I have a small confession to make. I don’t always read Southern fiction. I know, I know. As it turns out, I am a reader of many appetites. My first love will always be seeing the South portrayed in a positive light with gorgeous, fascinating characters and preferably, with a hit of historical drama thrown in. But sometimes a girl needs something else. I mean there’s a whole world of literary characters out there just waiting to set up residence in the empty rooms of our hearts. The world is a more arcane and glittering place when it’s also inhabited by fallen angels, French cooks, and star-crossed modern day lovers. As a reading treat apart from the Southern Gothic novel I’m currently working on, I picked up a copy of “The Raven Boys” by Maggie Stiefvater, the first of a paranormal and fantasy trilogy. Can you see where this is going?
It was a Southern young adult novel in disguise.
I was delighted. I also wanted to drive to Virginia and simultaneously hug and then viciously pinch the author because she fearlessly and seamlessly managed to do something that I didn’t even know could be done, and I know deep down in my petty, jealous heart that I will never be able to pull off a contemporary young adult fantasy trilogy that just drips with a Southern accent. So, Maggie Stiefvater, if you’re reading this, I want to thank you from the bottom of my heart for inspiring me with this awesome trilogy, and I also want you to know that I despise you for being a much better writer than I am.
Blue Sargent is a high school girl in Henrietta, Virginia, who lives in a large extended family of women with psychic abilities. Blue, who doesn’t possess the gift of telling fortunes or seeing spirits, has the strange ability to amplify the reading of any psychic just by being in the room. Blue is lovably independent and refreshingly embraces what makes her different from other teens instead of pining to be head cheerleader or an all-star academic. The only fly in her ointment is that everyone agrees if she kisses her true love, she will kill him.
I know what you’re thinking: That doesn’t sound Southern. Why are you wasting my time with this?
Have you visited Savannah, New Orleans, or Charleston? Part of the romanticized element of the South is our love of the supernatural, our plantations filled with ghosts of spurned lovers, our quaint infatuations with “that which cannot be explained”. You can’t visit a major Southern hub without being bombarded with major advertising regarding ghost tours and tales of the undead. The fact that Stiefvater could tackle this topic so well shows me just how big her writing chops are. Wait, there’s more.

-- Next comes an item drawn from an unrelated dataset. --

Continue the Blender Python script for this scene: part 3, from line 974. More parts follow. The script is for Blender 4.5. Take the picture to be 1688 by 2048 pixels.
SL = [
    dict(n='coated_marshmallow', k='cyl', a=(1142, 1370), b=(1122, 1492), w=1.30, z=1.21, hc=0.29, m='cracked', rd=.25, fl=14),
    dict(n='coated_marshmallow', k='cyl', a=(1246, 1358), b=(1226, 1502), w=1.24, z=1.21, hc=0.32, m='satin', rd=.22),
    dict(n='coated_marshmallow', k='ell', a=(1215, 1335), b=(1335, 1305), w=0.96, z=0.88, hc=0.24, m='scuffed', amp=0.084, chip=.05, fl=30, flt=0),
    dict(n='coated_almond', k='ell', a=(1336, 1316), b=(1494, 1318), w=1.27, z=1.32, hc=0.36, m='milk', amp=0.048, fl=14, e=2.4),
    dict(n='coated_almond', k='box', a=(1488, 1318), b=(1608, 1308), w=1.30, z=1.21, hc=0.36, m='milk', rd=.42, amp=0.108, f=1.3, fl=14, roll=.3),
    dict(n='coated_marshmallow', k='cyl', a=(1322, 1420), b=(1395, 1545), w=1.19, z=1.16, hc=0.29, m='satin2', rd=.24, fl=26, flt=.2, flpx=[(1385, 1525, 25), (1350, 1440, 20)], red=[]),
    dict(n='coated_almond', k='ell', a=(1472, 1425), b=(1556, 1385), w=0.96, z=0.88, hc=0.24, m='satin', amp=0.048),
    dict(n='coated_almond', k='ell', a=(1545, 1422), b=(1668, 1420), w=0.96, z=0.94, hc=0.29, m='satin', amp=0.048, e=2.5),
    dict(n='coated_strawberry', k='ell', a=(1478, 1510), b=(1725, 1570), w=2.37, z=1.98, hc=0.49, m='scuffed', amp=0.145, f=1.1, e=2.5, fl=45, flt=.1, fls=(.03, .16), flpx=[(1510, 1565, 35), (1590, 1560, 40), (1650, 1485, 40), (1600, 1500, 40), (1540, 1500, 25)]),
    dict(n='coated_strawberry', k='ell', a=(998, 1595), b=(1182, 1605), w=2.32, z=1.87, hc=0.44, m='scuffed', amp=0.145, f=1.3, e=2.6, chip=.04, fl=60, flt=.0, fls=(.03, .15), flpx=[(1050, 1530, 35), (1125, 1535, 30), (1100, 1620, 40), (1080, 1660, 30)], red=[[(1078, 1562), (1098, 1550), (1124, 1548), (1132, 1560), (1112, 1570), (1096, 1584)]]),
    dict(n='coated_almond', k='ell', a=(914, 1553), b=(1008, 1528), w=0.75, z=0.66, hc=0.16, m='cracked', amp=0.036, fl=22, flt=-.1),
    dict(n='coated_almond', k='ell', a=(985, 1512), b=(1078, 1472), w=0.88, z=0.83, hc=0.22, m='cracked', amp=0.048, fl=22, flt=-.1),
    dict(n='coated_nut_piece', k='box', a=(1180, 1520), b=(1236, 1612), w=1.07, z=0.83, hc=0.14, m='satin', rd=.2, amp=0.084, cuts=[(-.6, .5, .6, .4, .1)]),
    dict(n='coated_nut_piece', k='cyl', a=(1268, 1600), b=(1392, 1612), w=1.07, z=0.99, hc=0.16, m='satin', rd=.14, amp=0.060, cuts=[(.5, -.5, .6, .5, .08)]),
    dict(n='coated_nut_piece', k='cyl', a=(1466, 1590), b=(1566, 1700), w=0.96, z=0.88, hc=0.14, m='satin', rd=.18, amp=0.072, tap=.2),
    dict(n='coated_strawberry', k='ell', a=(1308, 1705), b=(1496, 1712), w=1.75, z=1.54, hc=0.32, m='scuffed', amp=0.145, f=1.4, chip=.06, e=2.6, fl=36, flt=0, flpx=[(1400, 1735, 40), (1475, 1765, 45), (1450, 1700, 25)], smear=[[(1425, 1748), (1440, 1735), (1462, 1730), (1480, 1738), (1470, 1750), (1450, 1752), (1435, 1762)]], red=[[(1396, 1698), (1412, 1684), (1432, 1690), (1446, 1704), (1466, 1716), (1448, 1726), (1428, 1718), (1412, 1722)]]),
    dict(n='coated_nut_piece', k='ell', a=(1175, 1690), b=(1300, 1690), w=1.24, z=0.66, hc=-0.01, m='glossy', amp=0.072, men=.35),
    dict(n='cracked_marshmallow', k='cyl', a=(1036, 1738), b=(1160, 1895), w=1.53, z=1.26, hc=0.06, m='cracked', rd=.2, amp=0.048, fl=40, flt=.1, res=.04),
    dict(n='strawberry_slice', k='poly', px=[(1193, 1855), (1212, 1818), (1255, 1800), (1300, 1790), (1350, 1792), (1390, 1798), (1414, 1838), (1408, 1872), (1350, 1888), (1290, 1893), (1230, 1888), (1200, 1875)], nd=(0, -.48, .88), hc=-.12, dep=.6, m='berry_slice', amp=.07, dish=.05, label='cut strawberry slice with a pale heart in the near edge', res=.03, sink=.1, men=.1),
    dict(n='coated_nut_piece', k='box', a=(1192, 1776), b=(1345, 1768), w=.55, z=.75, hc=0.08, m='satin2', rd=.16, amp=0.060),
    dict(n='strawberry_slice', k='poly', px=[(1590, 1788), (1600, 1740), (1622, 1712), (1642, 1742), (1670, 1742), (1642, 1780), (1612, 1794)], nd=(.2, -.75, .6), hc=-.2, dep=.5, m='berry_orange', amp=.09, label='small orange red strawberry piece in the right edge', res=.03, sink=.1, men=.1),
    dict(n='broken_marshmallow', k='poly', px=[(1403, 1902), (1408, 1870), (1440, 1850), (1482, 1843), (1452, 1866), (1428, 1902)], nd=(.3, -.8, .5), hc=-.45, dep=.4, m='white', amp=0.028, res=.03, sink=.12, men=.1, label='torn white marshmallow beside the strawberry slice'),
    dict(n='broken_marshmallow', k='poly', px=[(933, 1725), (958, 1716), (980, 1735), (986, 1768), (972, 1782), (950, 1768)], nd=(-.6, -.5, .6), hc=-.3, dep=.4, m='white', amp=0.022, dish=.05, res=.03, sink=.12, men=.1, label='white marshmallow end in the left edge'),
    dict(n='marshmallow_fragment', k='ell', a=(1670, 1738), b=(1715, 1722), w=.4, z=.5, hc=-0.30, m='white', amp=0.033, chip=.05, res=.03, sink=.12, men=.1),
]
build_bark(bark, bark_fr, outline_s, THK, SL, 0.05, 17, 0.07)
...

Enter the Raven Boys, a group of self-confident–dare I say cocky?–young men who attend Aglionby, a pre-Ivy League High School for the uber-rich. Gansey, the leader of an unforgettably hodgepodge group of Aglionby boys, has an obsession with ley lines, energy roads that map the globe and the hope that Welsh king Glendower is buried on the ley line in Virginia. Legend holds that whomever wakes Glendower will be granted a favor, and Gansey intends that he should be the recipient. Brooding, harsh Ronan along with mysterious, quiet Noah, and the impoverished but determined Adam round out the masculine group.
Their paths cross with Blue in a Henrietta restaurant, and when Blue finds Gansey’s artistic, scholarly journal regarding King Glendower’s magical sleep, the novel sets off blazing on a mad quest to find and wake the ley line that houses the storied King.
Most charming in this first novel of the trilogy is Adam Parrish, the most unlikely Raven boy to ever attend Aglionby. He lives in a trailer park and works three part-time jobs while suffering an abusive father in order to try to better his future. Gansey constantly tries to make up the difference between his own posh circumstances and Adam’s meager ones, and the strife it causes in his friendship with Adam, who is desperate to claw his way out of Virginia poverty on his own terms, is almost palpable. Adam is attracted to Blue, and we see hints that Gansey may be as well. However, Adam’s background is closer to Blue’s, and for the first time, we see Blue questioning her socioeconomic circumstances as she watches the rest of the Raven boys spend money however they like. Blue and Adam are even self-conscious regarding their Henrietta accents, and numerous references are made to Adam’s inability to culture his voice when something is bothering him.
This novel is wholly believable in that it focuses most on the relationships between these coming-of-age characters instead of supernatural elements. Oh, those elements are included, but the important thing to remember is that they are judiciously sprinkled in. This is no in-your-face Twilight melodramatic tweenie novel. This a novel for the thinker. As I sit here contemplating the success of “The Raven Boys” I would be remiss not to ask that isn’t a large part of the Southern world a study in class disparities? Don’t we all try to connect the mysteries of yesterday with the circumstances of now? If you are an adult who loves young adult with fantasy elements or if you have a teen who can’t be sold on oldies but goodies like “To Kill A Mockingbird”, “The Raven Boys” is probably a good bet for some well-written, cleverly disguised contemporary Southern bliss.
In case my post was too long or convoluted: This book is excellent. As soon as I finished it, I turned to page 1 and started over.